--- BEGIN Material provided ---

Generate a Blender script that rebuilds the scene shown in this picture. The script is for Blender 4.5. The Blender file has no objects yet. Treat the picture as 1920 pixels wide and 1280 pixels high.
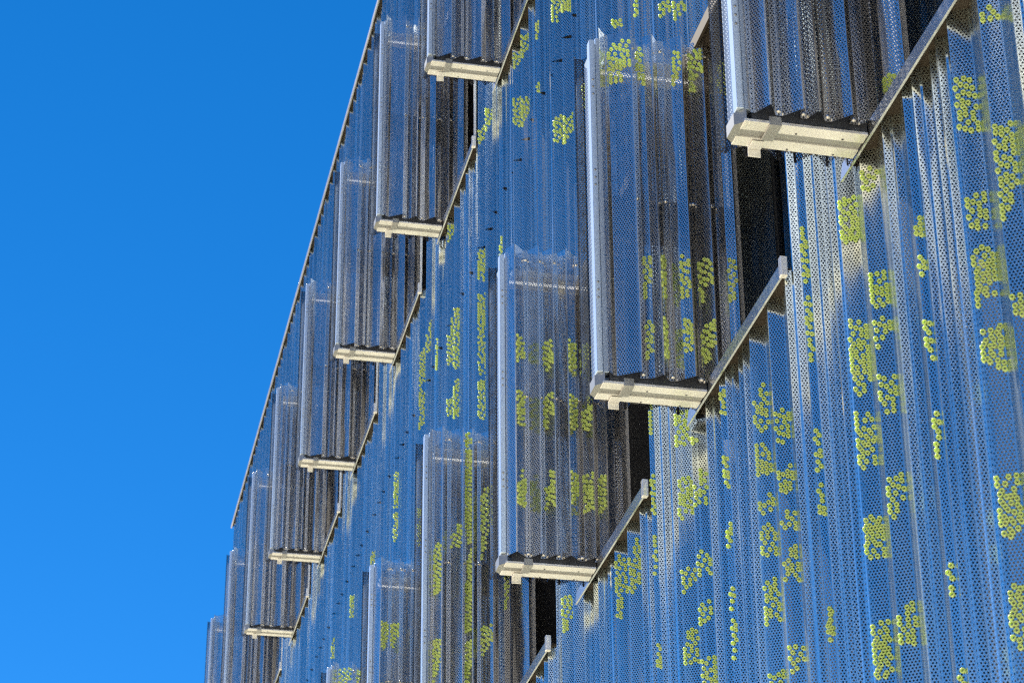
import bpy, bmesh, math, random
from mathutils import Matrix, Vector
random.seed(11)
SC = bpy.context.scene
COL = SC.collection

# ------------------------------------------------------------------ camera, sky, sun, exposure
F_PX, YAW, PITCH, ROLL, CAM_W = 4685.4, 0.2116, 0.4823, -0.0073, 2.6009
ZC = 1.6                                    # eye height: every height below is above the ground
cd = bpy.data.cameras.new('camera'); cam = bpy.data.objects.new('camera', cd); COL.objects.link(cam)
fw = Vector((math.sin(YAW)*math.cos(PITCH), math.cos(YAW)*math.cos(PITCH), math.sin(PITCH)))
rt0 = Vector((math.cos(YAW), -math.sin(YAW), 0)); up0 = rt0.cross(fw)
rt = rt0*math.cos(ROLL)+up0*math.sin(ROLL); up = -rt0*math.sin(ROLL)+up0*math.cos(ROLL)
m = Matrix((rt, up, -fw)).transposed().to_4x4(); m.translation = Vector((-CAM_W, 0, ZC))
cam.matrix_world = m
cd.sensor_width = 36; cd.lens = F_PX/1920*36; cd.clip_start = 0.05; cd.clip_end = 2000
cd.dof.use_dof = True; cd.dof.focus_distance = 11.0; cd.dof.aperture_fstop = 9.5
SC.camera = cam

SUN_EL, SUN_AZ = math.radians(50), math.radians(-21)     # azimuth from +Y towards +X
world = bpy.data.worlds.new('World'); SC.world = world; world.use_nodes = True
wn = world.node_tree; wn.nodes.clear()
sky = wn.nodes.new('ShaderNodeTexSky'); sky.sky_type = 'NISHITA'; sky.sun_disc = False
sky.sun_elevation = SUN_EL; sky.sun_rotation = SUN_AZ
sky.altitude = 5000; sky.air_density = 1.0; sky.dust_density = 0.0; sky.ozone_density = 3.0
hs = wn.nodes.new('ShaderNodeHueSaturation'); hs.inputs['Saturation'].default_value = 1.33; hs.inputs['Value'].default_value = 1.0
bg = wn.nodes.new('ShaderNodeBackground'); bg.inputs[1].default_value = 0.058
wo = wn.nodes.new('ShaderNodeOutputWorld')
wn.links.new(sky.outputs[0], hs.inputs['Color']); wn.links.new(hs.outputs[0], bg.inputs[0]); wn.links.new(bg.outputs[0], wo.inputs[0])
sd = bpy.data.lights.new('sun', 'SUN'); sd.energy = 5.0; sd.angle = math.radians(0.53); sd.color = (1.0, 0.93, 0.82)
sun = bpy.data.objects.new('sun', sd); COL.objects.link(sun)
sdir = Vector((math.sin(SUN_AZ)*math.cos(SUN_EL), math.cos(SUN_AZ)*math.cos(SUN_EL), math.sin(SUN_EL)))
sun.rotation_euler = sdir.to_track_quat('Z', 'Y').to_euler(); sun.location = (-10, 20, 30)
SC.view_settings.view_transform = 'Standard'; SC.view_settings.look = 'None'
SC.view_settings.gamma = 1; SC.view_settings.use_curve_mapping = False
SC.view_settings.exposure = 1.8
SC.cycles.use_denoising = False; SC.cycles.use_adaptive_sampling = False; SC.cycles.sample_clamp_indirect = 2.5; SC.cycles.blur_glossy = 1.0; SC.cycles.filter_width = 1.25
SC.cycles.max_bounces = 8; SC.cycles.transparent_max_bounces = 24
SC.cycles.diffuse_bounces = 3; SC.cycles.glossy_bounces = 5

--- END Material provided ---

Exercise description
Print the full listing exactly, dropping the pictures.

Exercise result
Generate a Blender script that rebuilds the scene shown in this picture. The script is for Blender 4.5. The Blender file has no objects yet. Treat the picture as 1920 pixels wide and 1280 pixels high.
import bpy, bmesh, math, random
from mathutils import Matrix, Vector
random.seed(11)
SC = bpy.context.scene
COL = SC.collection

# ------------------------------------------------------------------ camera, sky, sun, exposure
F_PX, YAW, PITCH, ROLL, CAM_W = 4685.4, 0.2116, 0.4823, -0.0073, 2.6009
ZC = 1.6                                    # eye height: every height below is above the ground
cd = bpy.data.cameras.new('camera'); cam = bpy.data.objects.new('camera', cd); COL.objects.link(cam)
fw = Vector((math.sin(YAW)*math.cos(PITCH), math.cos(YAW)*math.cos(PITCH), math.sin(PITCH)))
rt0 = Vector((math.cos(YAW), -math.sin(YAW), 0)); up0 = rt0.cross(fw)
rt = rt0*math.cos(ROLL)+up0*math.sin(ROLL); up = -rt0*math.sin(ROLL)+up0*math.cos(ROLL)
m = Matrix((rt, up, -fw)).transposed().to_4x4(); m.translation = Vector((-CAM_W, 0, ZC))
cam.matrix_world = m
cd.sensor_width = 36; cd.lens = F_PX/1920*36; cd.clip_start = 0.05; cd.clip_end = 2000
cd.dof.use_dof = True; cd.dof.focus_distance = 11.0; cd.dof.aperture_fstop = 9.5
SC.camera = cam

SUN_EL, SUN_AZ = math.radians(50), math.radians(-21)     # azimuth from +Y towards +X
world = bpy.data.worlds.new('World'); SC.world = world; world.use_nodes = True
wn = world.node_tree; wn.nodes.clear()
sky = wn.nodes.new('ShaderNodeTexSky'); sky.sky_type = 'NISHITA'; sky.sun_disc = False
sky.sun_elevation = SUN_EL; sky.sun_rotation = SUN_AZ
sky.altitude = 5000; sky.air_density = 1.0; sky.dust_density = 0.0; sky.ozone_density = 3.0
hs = wn.nodes.new('ShaderNodeHueSaturation'); hs.inputs['Saturation'].default_value = 1.33; hs.inputs['Value'].default_value = 1.0
bg = wn.nodes.new('ShaderNodeBackground'); bg.inputs[1].default_value = 0.058
wo = wn.nodes.new('ShaderNodeOutputWorld')
wn.links.new(sky.outputs[0], hs.inputs['Color']); wn.links.new(hs.outputs[0], bg.inputs[0]); wn.links.new(bg.outputs[0], wo.inputs[0])
sd = bpy.data.lights.new('sun', 'SUN'); sd.energy = 5.0; sd.angle = math.radians(0.53); sd.color = (1.0, 0.93, 0.82)
sun = bpy.data.objects.new('sun', sd); COL.objects.link(sun)
sdir = Vector((math.sin(SUN_AZ)*math.cos(SUN_EL), math.cos(SUN_AZ)*math.cos(SUN_EL), math.sin(SUN_EL)))
sun.rotation_euler = sdir.to_track_quat('Z', 'Y').to_euler(); sun.location = (-10, 20, 30)
SC.view_settings.view_transform = 'Standard'; SC.view_settings.look = 'None'
SC.view_settings.gamma = 1; SC.view_settings.use_curve_mapping = False
SC.view_settings.exposure = 1.8
SC.cycles.use_denoising = False; SC.cycles.use_adaptive_sampling = False; SC.cycles.sample_clamp_indirect = 2.5; SC.cycles.blur_glossy = 1.0; SC.cycles.filter_width = 1.25
SC.cycles.max_bounces = 8; SC.cycles.transparent_max_bounces = 24
SC.cycles.diffuse_bounces = 3; SC.cycles.glossy_bounces = 5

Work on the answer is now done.